Recorded data:
——————————

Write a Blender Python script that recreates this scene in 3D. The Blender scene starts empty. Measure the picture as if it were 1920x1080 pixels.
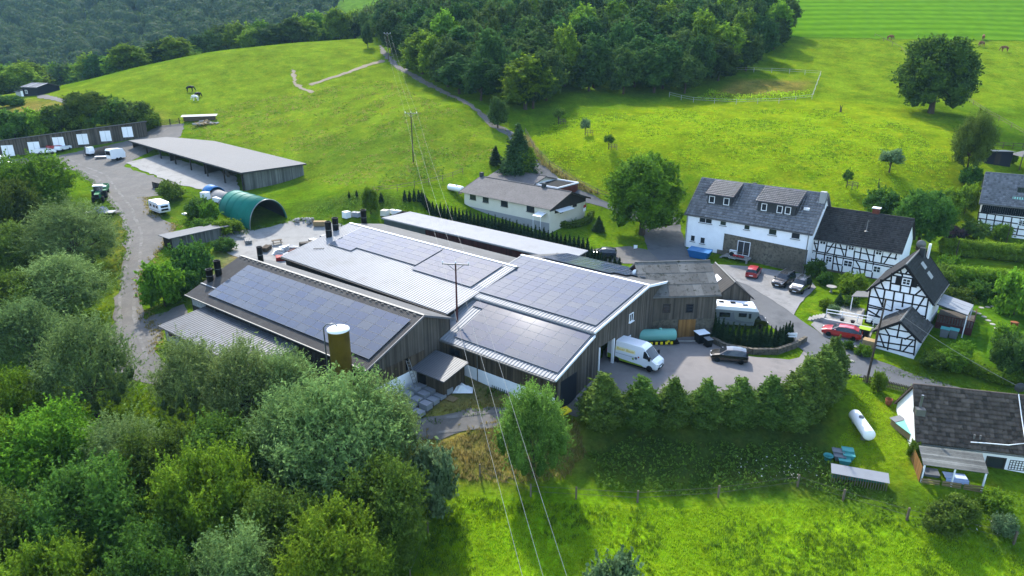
import bpy, math, random
import numpy as np
from mathutils import Vector, Matrix
from mathutils.geometry import delaunay_2d_cdt
sc=bpy.context.scene
COL=sc.collection
rng=np.random.default_rng(7); random.seed(7)
# ---------------------------------------------------------------- camera, sky, sun, exposure
cd=bpy.data.cameras.new('camera'); cam=bpy.data.objects.new('camera',cd); COL.objects.link(cam)
cd.sensor_width=36; cd.lens=1275/1920*36; cd.clip_start=.5; cd.clip_end=6000
cam.location=(0,0,34); cam.rotation_euler=(math.radians(90-20.3),0,0); sc.camera=cam
SUN_EL, SUN_AZ = 45.0, -15.0 # azimuth measured from +Y towards +X (degrees)
w=bpy.data.worlds.new('World'); sc.world=w; w.use_nodes=True
sky=w.node_tree.nodes.new('ShaderNodeTexSky'); sky.sky_type='NISHITA'; sky.sun_disc=False
sky.sun_elevation=math.radians(SUN_EL); sky.sun_rotation=math.radians(SUN_AZ); sky.air_density=1.0; sky.dust_density=1.2; sky.ozone_density=1.0
bg=w.node_tree.nodes['Background']; bg.inputs['Strength'].default_value=.15
w.node_tree.links.new(sky.outputs[0],bg.inputs[0])
sl=bpy.data.lights.new('sun','SUN'); sl.energy=2.1; sl.angle=math.radians(1.5); sl.color=(1,.95,.86)
so=bpy.data.objects.new('sun',sl); COL.objects.link(so)
_e,_a=math.radians(SUN_EL),math.radians(SUN_AZ)
_sd=Vector((math.sin(_a)*math.cos(_e),math.cos(_a)*math.cos(_e),math.sin(_e)))
so.rotation_euler=_sd.to_track_quat('Z','Y').to_euler(); so.location=(0,0,120)
sc.view_settings.view_transform='Standard'; sc.view_settings.look='None'; sc.view_settings.gamma=1
sc.view_settings.exposure=2.0
sc.cycles.max_bounces=6; sc.cycles.volume_bounces=0; sc.cycles.transparent_max_bounces=8
# ---- CORE: camera model used to survey the site, and the terrain height field ----
H, PITCH, FPX = 34.0, math.radians(20.3), 1275.0
def at(u, v, z=0.0):
    a=(u-960)/FPX; b=(540-v)/FPX
    dy=math.cos(PITCH)+b*math.sin(PITCH); dz=-math.sin(PITCH)+b*math.cos(PITCH)
    t=(z-H)/dz
    return (a*t, dy*t, z)
def atD(u, v, D):
    a=(u-960)/FPX; b=(540-v)/FPX
    dy=math.cos(PITCH)+b*math.sin(PITCH); dz=-math.sin(PITCH)+b*math.cos(PITCH)
    t=D/dy
    return (a*t, D, H+dz*t)
def proj(x, y, z):
    z=z-H
    d=y*math.cos(PITCH)-z*math.sin(PITCH); up=y*math.sin(PITCH)+z*math.cos(PITCH)
    return 960+FPX*x/d, 540-FPX*up/d, d
# survey points: pixel in the photograph + elevation
CZ=[(1150,740,-.4),(1350,650,0),(1480,690,-.4),(1250,640,0),(1540,640,-.2),(1640,690,-.8),(1700,712,-1.1),(1850,750,-1.9),
 (1450,560,.4),(1310,535,.5),(1240,470,1.2),(1215,430,1.6),(1283,462,1.2),(1513,505,.6),(1600,545,.8),(1625,605,.6),
 (1645,655,-.1),(1720,680,-.4),(1850,600,.6),(1880,480,1.6),(1830,425,2.6),(1760,690,-.3),(1880,720,-1.0),
 (310,640,0),(350,575,.5),(245,600,.3),(255,500,2.2),(262,450,3.2),(230,400,4.6),(180,300,8),(60,292,8.6),(575,347,6),(455,360,6),(250,312,7.6),
 (303,400,4.6),(480,430,3.2),(560,440,2.8),(330,470,2.5),(640,450,2.6),(722,428,2.6),(1000,480,1.4),(871,382,4.4),(1055,418,3.2),(1090,400,3.7),(960,400,3.8),
 (1150,440,2.2),(800,350,7.2),(700,365,7.2),(1020,320,8.6),(990,290,11),
 (905,732,-1.0),(975,737,-.9),(790,720,-1.0),(790,765,-1.2),(850,795,-1.9),(1070,765,-1.0),(1030,735,-.6),(880,850,-3.0),(950,905,-4.4),
 (1000,1080,-5.5),(1300,1000,-5.4),(1500,1080,-6.0),(1900,1075,-6.0),(1900,975,-4.2),(1700,950,-4.0),(1600,905,-3.6),(1615,795,-1.9),(1500,880,-4.3),(1300,890,-4.6),
 (1300,830,-2.6),(1300,735,-.4),(1450,735,-.5),(1560,720,-.6),(1740,935,-3.4),(1840,945,-3.5),(1910,920,-3.2),(1680,820,-2.3),(1120,830,-2.8),
 (250,760,-2.0),(100,900,-5),(400,1000,-7),(700,1000,-6.8),(780,930,-5.4),(60,560,0),(60,430,3.4),(560,760,-1.6),(20,1080,-7.5),(400,720,-1)]
CD=[(773,303,142),(640,322,138),(600,240,170),(700,200,178),(727,113,232),(690,70,292),(560,80,262),(400,97,246),(250,128,236),(110,165,226),(55,180,214),(20,215,186),
 (300,180,200),(450,150,215),(560,165,205),(870,205,165),(960,240,160),(850,175,185),(1745,206,165),(1668,322,126),(1590,345,122),(1820,330,125),(1400,300,132),(1150,270,140),
 (1100,190,178),(1280,188,182),(1530,185,178),(1390,140,200),(1510,72,245),(1700,72,245),(1900,72,245),(1900,180,185),(1900,0,330),(1600,0,330),(1300,60,262),(1000,70,262),(1100,20,330)]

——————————

The task: Without the pictures, output the full listing exactly as it stands.

Complete output:
Write a Blender Python script that recreates this scene in 3D. The Blender scene starts empty. Measure the picture as if it were 1920x1080 pixels.
import bpy, math, random
import numpy as np
from mathutils import Vector, Matrix
from mathutils.geometry import delaunay_2d_cdt
sc=bpy.context.scene
COL=sc.collection
rng=np.random.default_rng(7); random.seed(7)
# ---------------------------------------------------------------- camera, sky, sun, exposure
cd=bpy.data.cameras.new('camera'); cam=bpy.data.objects.new('camera',cd); COL.objects.link(cam)
cd.sensor_width=36; cd.lens=1275/1920*36; cd.clip_start=.5; cd.clip_end=6000
cam.location=(0,0,34); cam.rotation_euler=(math.radians(90-20.3),0,0); sc.camera=cam
SUN_EL, SUN_AZ = 45.0, -15.0 # azimuth measured from +Y towards +X (degrees)
w=bpy.data.worlds.new('World'); sc.world=w; w.use_nodes=True
sky=w.node_tree.nodes.new('ShaderNodeTexSky'); sky.sky_type='NISHITA'; sky.sun_disc=False
sky.sun_elevation=math.radians(SUN_EL); sky.sun_rotation=math.radians(SUN_AZ); sky.air_density=1.0; sky.dust_density=1.2; sky.ozone_density=1.0
bg=w.node_tree.nodes['Background']; bg.inputs['Strength'].default_value=.15
w.node_tree.links.new(sky.outputs[0],bg.inputs[0])
sl=bpy.data.lights.new('sun','SUN'); sl.energy=2.1; sl.angle=math.radians(1.5); sl.color=(1,.95,.86)
so=bpy.data.objects.new('sun',sl); COL.objects.link(so)
_e,_a=math.radians(SUN_EL),math.radians(SUN_AZ)
_sd=Vector((math.sin(_a)*math.cos(_e),math.cos(_a)*math.cos(_e),math.sin(_e)))
so.rotation_euler=_sd.to_track_quat('Z','Y').to_euler(); so.location=(0,0,120)
sc.view_settings.view_transform='Standard'; sc.view_settings.look='None'; sc.view_settings.gamma=1
sc.view_settings.exposure=2.0
sc.cycles.max_bounces=6; sc.cycles.volume_bounces=0; sc.cycles.transparent_max_bounces=8
# ---- CORE: camera model used to survey the site, and the terrain height field ----
H, PITCH, FPX = 34.0, math.radians(20.3), 1275.0
def at(u, v, z=0.0):
    a=(u-960)/FPX; b=(540-v)/FPX
    dy=math.cos(PITCH)+b*math.sin(PITCH); dz=-math.sin(PITCH)+b*math.cos(PITCH)
    t=(z-H)/dz
    return (a*t, dy*t, z)
def atD(u, v, D):
    a=(u-960)/FPX; b=(540-v)/FPX
    dy=math.cos(PITCH)+b*math.sin(PITCH); dz=-math.sin(PITCH)+b*math.cos(PITCH)
    t=D/dy
    return (a*t, D, H+dz*t)
def proj(x, y, z):
    z=z-H
    d=y*math.cos(PITCH)-z*math.sin(PITCH); up=y*math.sin(PITCH)+z*math.cos(PITCH)
    return 960+FPX*x/d, 540-FPX*up/d, d
# survey points: pixel in the photograph + elevation
CZ=[(1150,740,-.4),(1350,650,0),(1480,690,-.4),(1250,640,0),(1540,640,-.2),(1640,690,-.8),(1700,712,-1.1),(1850,750,-1.9),
 (1450,560,.4),(1310,535,.5),(1240,470,1.2),(1215,430,1.6),(1283,462,1.2),(1513,505,.6),(1600,545,.8),(1625,605,.6),
 (1645,655,-.1),(1720,680,-.4),(1850,600,.6),(1880,480,1.6),(1830,425,2.6),(1760,690,-.3),(1880,720,-1.0),
 (310,640,0),(350,575,.5),(245,600,.3),(255,500,2.2),(262,450,3.2),(230,400,4.6),(180,300,8),(60,292,8.6),(575,347,6),(455,360,6),(250,312,7.6),
 (303,400,4.6),(480,430,3.2),(560,440,2.8),(330,470,2.5),(640,450,2.6),(722,428,2.6),(1000,480,1.4),(871,382,4.4),(1055,418,3.2),(1090,400,3.7),(960,400,3.8),
 (1150,440,2.2),(800,350,7.2),(700,365,7.2),(1020,320,8.6),(990,290,11),
 (905,732,-1.0),(975,737,-.9),(790,720,-1.0),(790,765,-1.2),(850,795,-1.9),(1070,765,-1.0),(1030,735,-.6),(880,850,-3.0),(950,905,-4.4),
 (1000,1080,-5.5),(1300,1000,-5.4),(1500,1080,-6.0),(1900,1075,-6.0),(1900,975,-4.2),(1700,950,-4.0),(1600,905,-3.6),(1615,795,-1.9),(1500,880,-4.3),(1300,890,-4.6),
 (1300,830,-2.6),(1300,735,-.4),(1450,735,-.5),(1560,720,-.6),(1740,935,-3.4),(1840,945,-3.5),(1910,920,-3.2),(1680,820,-2.3),(1120,830,-2.8),
 (250,760,-2.0),(100,900,-5),(400,1000,-7),(700,1000,-6.8),(780,930,-5.4),(60,560,0),(60,430,3.4),(560,760,-1.6),(20,1080,-7.5),(400,720,-1)]
CD=[(773,303,142),(640,322,138),(600,240,170),(700,200,178),(727,113,232),(690,70,292),(560,80,262),(400,97,246),(250,128,236),(110,165,226),(55,180,214),(20,215,186),
 (300,180,200),(450,150,215),(560,165,205),(870,205,165),(960,240,160),(850,175,185),(1745,206,165),(1668,322,126),(1590,345,122),(1820,330,125),(1400,300,132),(1150,270,140),
 (1100,190,178),(1280,188,182),(1530,185,178),(1390,140,200),(1510,72,245),(1700,72,245),(1900,72,245),(1900,180,185),(1900,0,330),(1600,0,330),(1300,60,262),(1000,70,262),(1100,20,330)]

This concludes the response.